* Rows from a 3D scene dataset:
^^^^

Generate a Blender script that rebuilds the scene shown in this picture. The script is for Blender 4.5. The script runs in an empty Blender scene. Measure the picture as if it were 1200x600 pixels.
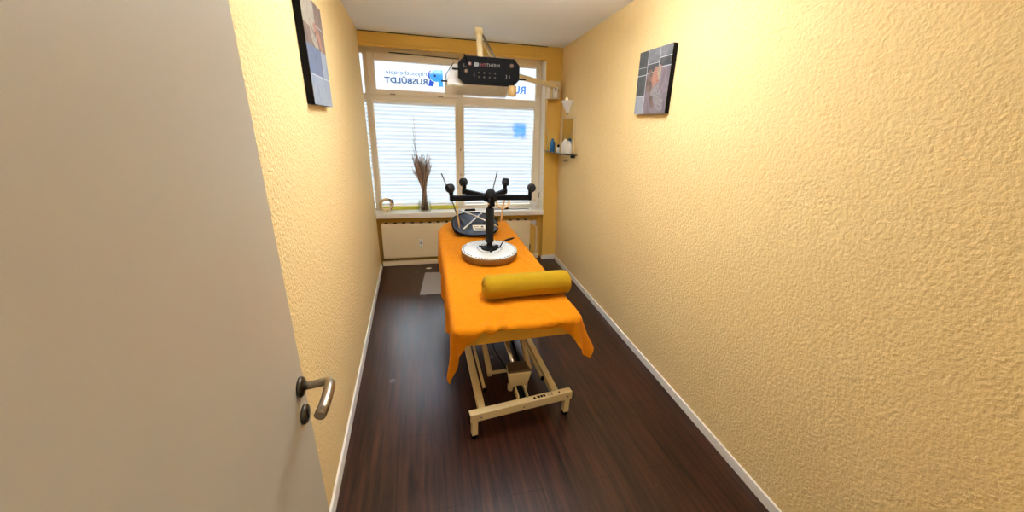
import bpy, bmesh, math, random
from mathutils import Vector, Matrix
random.seed(7)
PI = math.pi
sc = bpy.context.scene
C = sc.collection

# ------------------------------------------------------------------ helpers
class MB:
    """collects shapes and links them as one mesh object"""
    def __init__(s): s.bm = bmesh.new(); s.mats = []; s.mi = 0
    def mat(s, m):
        if m not in s.mats: s.mats.append(m)
        s.mi = s.mats.index(m); return s
    def _face(s, vs):
        try:
            f = s.bm.faces.new(vs); f.material_index = s.mi; return f
        except ValueError: return None
    def hexa(s, p, bevel=0.0, seg=2):
        """p: 8 points, bottom ring 0-3 then top ring 4-7"""
        v = [s.bm.verts.new(q) for q in p]
        fs = [s._face([v[i] for i in ix]) for ix in
              ((3,2,1,0),(4,5,6,7),(0,1,5,4),(1,2,6,5),(2,3,7,6),(3,0,4,7))]
        if bevel:
            es = list({e for f in fs for e in f.edges})
            r = bmesh.ops.bevel(s.bm, geom=es, offset=bevel, segments=seg, affect='EDGES', profile=.5)
            for f in r['faces']: f.material_index = s.mi
        return s
    def box(s, x0,x1,y0,y1,z0,z1, bevel=0.0, seg=2):
        return s.hexa([(x0,y0,z0),(x1,y0,z0),(x1,y1,z0),(x0,y1,z0),
                       (x0,y0,z1),(x1,y0,z1),(x1,y1,z1),(x0,y1,z1)], bevel, seg)
    def bar(s, a, b, w, h, up=(0,0,1), bevel=0.0):
        a=Vector(a); b=Vector(b); d=(b-a).normalized(); u=Vector(up)
        r=d.cross(u).normalized(); u=r.cross(d).normalized()
        q=[]
        for e in (a,b):
            q.append([e-r*w/2-u*h/2, e+r*w/2-u*h/2, e+r*w/2+u*h/2, e-r*w/2+u*h/2])
        return s.hexa(q[0]+q[1], bevel)
    def tube(s, path, r, n=12, caps=True):
        P=[Vector(p) for p in path]; R = r if isinstance(r,(list,tuple)) else [r]*len(P)
        rings=[]; ref=None
        for i,p in enumerate(P):
            t=(P[min(i+1,len(P)-1)]-P[max(i-1,0)]).normalized()
            if ref is None:
                ref=Vector((0,0,1)) if abs(t.z)<.9 else Vector((1,0,0))
            a=t.cross(ref)
            if a.length<1e-5: a=t.orthogonal()
            a.normalize(); b=t.cross(a).normalized(); ref=-b if False else b.cross(t)*-1 if False else ref
            rings.append([s.bm.verts.new(p+R[i]*(math.cos(2*PI*k/n)*a+math.sin(2*PI*k/n)*b)) for k in range(n)])
        for A,B in zip(rings,rings[1:]):
            for k in range(n):
                f=s._face([A[k],A[(k+1)%n],B[(k+1)%n],B[k]])
                if f: f.smooth=True
        if caps: s._face(rings[0][::-1]); s._face(rings[-1])
        return s
    def lathe(s, prof, M=None, n=32, sx=1.0, sy=1.0, closed=False):
        M=M or Matrix.Identity(4); rings=[]
        for r,z in prof:
            if r<1e-6: rings.append([s.bm.verts.new(M@Vector((0,0,z)))])
            else: rings.append([s.bm.verts.new(M@Vector((r*sx*math.cos(2*PI*k/n), r*sy*math.sin(2*PI*k/n), z))) for k in range(n)])
        for A,B in zip(rings,rings[1:]):
            for k in range(n):
                a=[A[k%len(A)],A[(k+1)%len(A)],B[(k+1)%len(B)],B[k%len(B)]]
                u=[]
                for q in a:
                    if q not in u: u.append(q)
                if len(u)>2:
                    f=s._face(u)
                    if f: f.smooth=True
        return s
    def grid(s, fn, nu, nv, smooth=True):
        V=[[s.bm.verts.new(fn(i/nu,j/nv)) for j in range(nv+1)] for i in range(nu+1)]
        for i in range(nu):
            for j in range(nv):
                f=s._face([V[i][j],V[i+1][j],V[i+1][j+1],V[i][j+1]])
                if f: f.smooth=smooth
        return s
    def prism(s, poly, M, depth):
        """poly in local xy, extruded along local z from 0 to depth"""
        a=[s.bm.verts.new(M@Vector((x,y,0))) for x,y in poly]
        b=[s.bm.verts.new(M@Vector((x,y,depth))) for x,y in poly]
        s._face(a[::-1]); s._face(b); n=len(poly)
        for i in range(n): s._face([a[i],a[(i+1)%n],b[(i+1)%n],b[i]])
        return s
    def text(s, txt, M, size, depth=.001, align='LEFT', width=None, bold=0.0):
        cu=bpy.data.curves.new('t','FONT'); cu.body=txt; cu.size=1; cu.align_x=align; cu.resolution_u=3; cu.offset=bold
        ob=bpy.data.objects.new('t',cu); C.objects.link(ob)
        dg=bpy.context.evaluated_depsgraph_get()
        me=bpy.data.meshes.new_from_object(ob.evaluated_get(dg))
        xs=[v.co.x for v in me.vertices]; x0=min(xs); wd=max(xs)-x0
        kx = width/wd if width else size
        tmp=bmesh.new(); tmp.from_mesh(me)
        vm={v:s.bm.verts.new(M@Vector(((v.co.x-(x0 if width else 0))*kx, v.co.y*size, depth))) for v in tmp.verts}
        for f in tmp.faces: s._face([vm[v] for v in f.verts])
        tmp.free(); bpy.data.objects.remove(ob); bpy.data.curves.remove(cu); bpy.data.meshes.remove(me)
        return s
    def build(s, name, mat=None, parent=None, smooth=None, recalc=True):
        if recalc: bmesh.ops.recalc_face_normals(s.bm, faces=s.bm.faces[:])
        off = Vector((0,0,0)); q = parent
        while q is not None: off += q.location; q = q.parent
        me=bpy.data.meshes.new(name)
        for v in s.bm.verts: v.co -= off
        if smooth is not None:
            for f in s.bm.faces: f.smooth=smooth
        s.bm.to_mesh(me); s.bm.free()
        for m in (s.mats if s.mats else [mat]): me.materials.append(m)
        o=bpy.data.objects.new(name,me); C.objects.link(o)
        if parent is not None: o.parent=parent
        return o

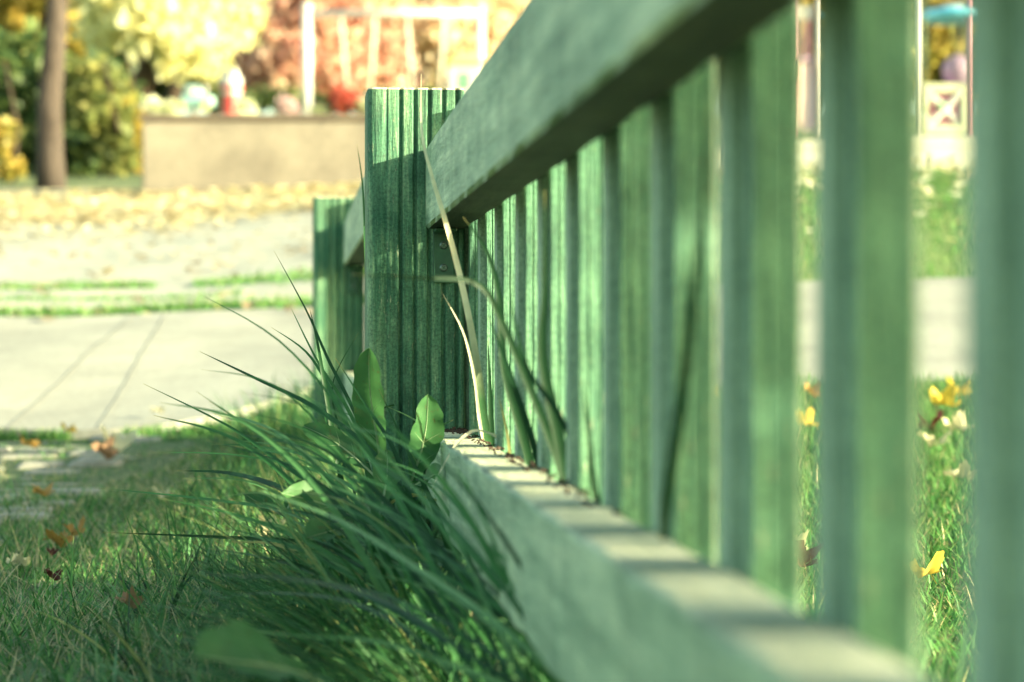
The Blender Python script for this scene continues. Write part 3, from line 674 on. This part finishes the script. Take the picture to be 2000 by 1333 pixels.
def bracket(s, zb, q=.004):
    e = MB(); t = .003; w = .0225
    e.box(q+.004, s-t, zb-.058, q+.004+w, s-.0004, zb-.001, 0, .0008)        # flange on the post
    e.box(q+.004, s-.045, zb-.0045, q+.004+w, s-t-.0002, zb-.0012, 0, .0008)   # flange under the rail
    b = e.build('bracket', M['bracket'], fence)
    for zz in (.018, .042):
        m_ = MB(); n = 16; c0 = (q+.004+w/2, s-t-.0002, zb-zz)
        V = [(c0[0]+.0044*math.cos(2*PI*k/n), c0[1], c0[2]+.0044*math.sin(2*PI*k/n)) for k in range(n)]+[(c0[0]+.003*math.cos(2*PI*k/n), c0[1]-.0014, c0[2]+.003*math.sin(2*PI*k/n)) for k in range(n)]
        m_.add(V, [(k, (k+1) % n, n+(k+1) % n, n+k) for k in range(n)]+[tuple(range(n, 2*n))])
        sc = m_.build('screw', M['screw'], b)
        x = MB()
        x.box(c0[0]-.0023, c0[1]-.0018, c0[2]-.0004, c0[0]+.0023, c0[1]-.0013, c0[2]+.0004); x.box(c0[0]-.0004, c0[1]-.0019, c0[2]-.0023, c0[0]+.0004, c0[1]-.0014, c0[2]+.0023)
        x.v = [((v[0]-c0[0])*.8+(v[2]-c0[2])*.6+c0[0], v[1], -(v[0]-c0[0])*.6+(v[2]-c0[2])*.8+c0[2]) for v in x.v]
        # cross slot reads dark
        mesh('bracket', x.v, x.f, M['bracket'], b).name = 'screw_slot'
bracket(SP, .370); bracket(4.68, .403, -.036)
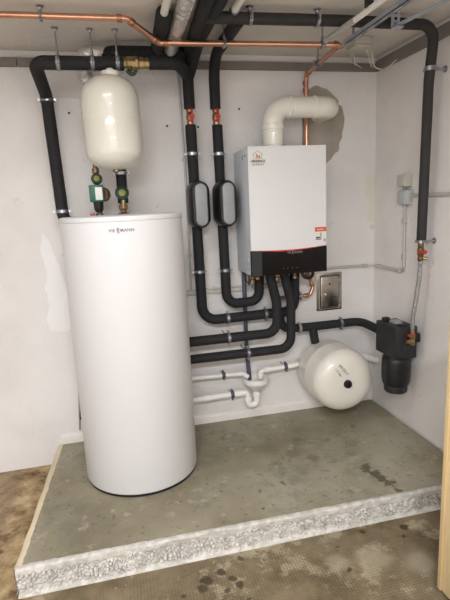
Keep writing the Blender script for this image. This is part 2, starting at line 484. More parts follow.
def logo(f, size, name, m, parent):
    bm = B()
    for bod, off, sz in (('VIE', -.43, 1.0), ('MANN', .54, 1.0)):
        t = text_mesh(bod, size*.32*sz, .0003, spacing=1.06, fat=size*.006)
        for v in t.verts: v.co.x += off*size*1.12
        me = bpy.data.meshes.new('t'); t.to_mesh(me); t.free(); bm.from_mesh(me); bpy.data.meshes.remove(me)
    for k in range(5):                                               # stacked double-S mark
        y = (k-2)*size*.085
        box(bm, -size*.135, size*.045, y-size*.022, y+size*.022, -.0003, .0003)
    for (sx, y) in ((-1, 1), (1, 0), (-1, -1), (1, -2), (1, 1), (-1, 0)):
        x = -size*.045+sx*size*.075
        box(bm, x-size*.018, x+size*.018, y*size*.085+size*.0, y*size*.085+size*.085, -.0003, .0003)
    return finish(place(bm, f), name, m, parent, False)
logo(wrap(la, 1.305), .062, 'logo', 'logo_grey', tank)
finish(lathe(B(), [(.022, 0), (.022, .012), (.012, .016), (.0, .016)], (TX-TR*cos(.10)-.0005+.004, TY+TR*sin(.10), .33), (-1, .1, 0), 24), 'cable_gland', 'black', tank)
finish(lathe(B(), [(.008, 0), (.008, .004), (.0, .005)], (TX-TR+.001, TY, 1.19), (-1, 0, 0), 16), 'rivet', 'zinc', tank)

# ------------------------------------------------------------------ upper expansion vessel
VX, VY = -1.638, -.38
ves = thing('expansion_vessel', 'cream upright expansion vessel hung under the black pipe above the tank', 'expansion vessel', (VX, VY, 1.59))
prof = [(0, 1.592)]
for k in range(1, 13):
    a = k/12*pi/2; prof.append((.139*sin(a)**.85, 1.588+.088*(1-cos(a))))
prof += [(.140, 1.70), (.140, 1.815), (.139, 1.818), (.139, 1.822), (.140, 1.825), (.139, 1.905)]
for k in range(1, 13):
    a = k/12*pi/2; prof.append((.139*cos(a)**.8 if k < 12 else 0, 1.908+.118*sin(a)))
finish(lathe(B(), prof, (VX+.036, VY, 0), (-.02, 0, 1), 64), 'shell', 'cream', ves)
finish(lathe(B(), [(.043, 2.012), (.045, 2.016), (.045, 2.040), (.036, 2.044), (.016, 2.045), (.016, 2.055)], (-1.628, VY, 0)), 'neck', 'ivory', ves)
finish(lathe(B(), [(.012, 1.577), (.018, 1.579), (.018, 1.592)], (VX, VY, 0), seg=24), 'valve_cap', 'brass_d', ves)

# ------------------------------------------------------------------ insulated pipe runs
def wob(seed, a=.03):
    return lambda l: 1+a*noise.noise(V((l*9, seed, 0)))
def pipe_run(label, paths, base, m='foam', cat='pipe', name='insulated_pipe', group=None, extra=()):
    """paths: list of (points, radius, bend radius); first one is named insulation, more are tees"""
    t = thing(name, label, cat, base, group)
    for k, (pts, r, R) in enumerate(paths):
        finish(tube(B(), pts, r, R, 20, True, wob(k+len(label)), .02), 'insulation', m, t)
    return t

run_left = pipe_run('black insulated pipe dropping behind the left side of the white tank', [([(-1.80, -.095, 1.25), (-1.936, -.12, 1.36), (-1.953, -.125, 1.985), (-1.968, -.36, 2.083), (-1.56, -.36, 2.083)], .0315, [.06, .04, .045])], (-1.945, -.12, 1.05), 'foam')
run_mid = pipe_run('short black insulated pipe between the brass valve and the two ceiling pipes', [([(-1.437, -.36, 2.088), (-1.30, -.36, 2.090), (-1.235, -.20, 2.09), (-1.215, -.13, 2.085)], .0305, [.06, .06])], (-1.43, -.36, 2.05))
back_run = pipe_run('black insulated pipe along the ceiling edge behind the cream vessel', [([(-1.645, -.17, 2.170), (-1.60, -.19, 2.178), (-1.235, -.19, 2.178)], .037, .05)], (-1.64, -.19, 2.14))
PY = -.1
p1u = pipe_run('black insulated ceiling pipe turning down the wall left of its twin above the red valve', [([(-1.248, -1.35, 2.194), (-1.242, -.90, 2.194), (-1.205, -.10, 2.188), (-1.205, PY, 1.925)], .031, [.2, .11])], (-1.205, PY, 1.92))
finish(tube(B(), [(-1.190, -1.35, 2.194), (-1.188, -.70, 2.194), (-1.188, -.36, 2.190), (-1.203, -.13, 2.09)], .030, [.1, .3], 20, True, wob(5), .02), 'branch', 'foam', p1u)
p2u = pipe_run('black insulated ceiling pipe turning down the wall nearer the boiler above the red valve', [([(-1.06, -.67, 2.190), (-1.06, -.115, 2.188), (-1.058, PY, 1.922)], .030, .14)], (-1.058, PY, 1.92))
top_run = pipe_run('long black insulated pipe crossing the ceiling and dropping down the right wall', [([(-1.215, -.70, 2.183), (-.6, -.70, 2.190), (-.088, -.68, 2.194), (-.086, -.645, 1.95), (-.08, -.620, 1.158)], .0248, [.1, .075, .2])], (-.08, -.632, 1.158), 'foam_g')
p1l = pipe_run('black insulated pipe running down through the left oval housing and along to the boiler', [([(-1.205, PY, 1.838), (-1.197, PY, .707), (-.607, PY, .714), (-.602, PY, .985)], .0305, [.09, .075])], (-1.2, PY, .69))
p2l = pipe_run('black insulated pipe running down through the right oval housing and looping up to the boiler', [([(-1.052, PY, 1.836), (-1.043, PY, .795), (-.838, PY, .802), (-.832, PY, .975)], .0295, [.07, .06])], (-1.043, PY, .765))
p3 = pipe_run('black insulated pipe from the boiler bending left to the tank, upper of the two', [([(-.795, -.18, .985), (-.752, -.18, .80), (-.752, -.18, .607), (-1.5, -.18, .607)], .0295, [.12, .075])], (-.752, -.18, .575))
p4 = pipe_run('black insulated pipe from the boiler bending left to the tank, lowest of all the runs', [([(-.705, -.18, .985), (-.66, -.18, .80), (-.665, -.18, .499), (-1.5, -.18, .499)], .028, [.12, .075])], (-.665, -.18, .467))
p5 = pipe_run('black insulated pipe running right from the boiler return to the black filter', [([(-.70, PY, .705), (-.71, PY, .603), (-.50, PY, .599), (-.15, PY, .600), (-.135, -.22, .592), (-.135, -.37, .592)], .0275, [.07, 0, .07, .05])], (-.30, PY, .56))
finish(tube(B(), [(-.485, PY, .585), (-.470, -.105, .49)], .027, seg=20), 'branch', 'foam', p5)
finish(lathe(B(), [(.033, 0), (.034, .002), (.034, .014), (.033, .016)], (-.585, PY, .6), (1, 0, 0), 24), 'collar', 'cable', p5)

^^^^

* Your task:
What is wanted is an exact copy of the lines from the line containing "Keep writing the" to the line containing "16), 'rivet', 'zinc', tank)", both lines included, and of no other line.

* Solution for this task:
Keep writing the Blender script for this image. This is part 2, starting at line 484. More parts follow.
def logo(f, size, name, m, parent):
    bm = B()
    for bod, off, sz in (('VIE', -.43, 1.0), ('MANN', .54, 1.0)):
        t = text_mesh(bod, size*.32*sz, .0003, spacing=1.06, fat=size*.006)
        for v in t.verts: v.co.x += off*size*1.12
        me = bpy.data.meshes.new('t'); t.to_mesh(me); t.free(); bm.from_mesh(me); bpy.data.meshes.remove(me)
    for k in range(5):                                               # stacked double-S mark
        y = (k-2)*size*.085
        box(bm, -size*.135, size*.045, y-size*.022, y+size*.022, -.0003, .0003)
    for (sx, y) in ((-1, 1), (1, 0), (-1, -1), (1, -2), (1, 1), (-1, 0)):
        x = -size*.045+sx*size*.075
        box(bm, x-size*.018, x+size*.018, y*size*.085+size*.0, y*size*.085+size*.085, -.0003, .0003)
    return finish(place(bm, f), name, m, parent, False)
logo(wrap(la, 1.305), .062, 'logo', 'logo_grey', tank)
finish(lathe(B(), [(.022, 0), (.022, .012), (.012, .016), (.0, .016)], (TX-TR*cos(.10)-.0005+.004, TY+TR*sin(.10), .33), (-1, .1, 0), 24), 'cable_gland', 'black', tank)
finish(lathe(B(), [(.008, 0), (.008, .004), (.0, .005)], (TX-TR+.001, TY, 1.19), (-1, 0, 0), 16), 'rivet', 'zinc', tank)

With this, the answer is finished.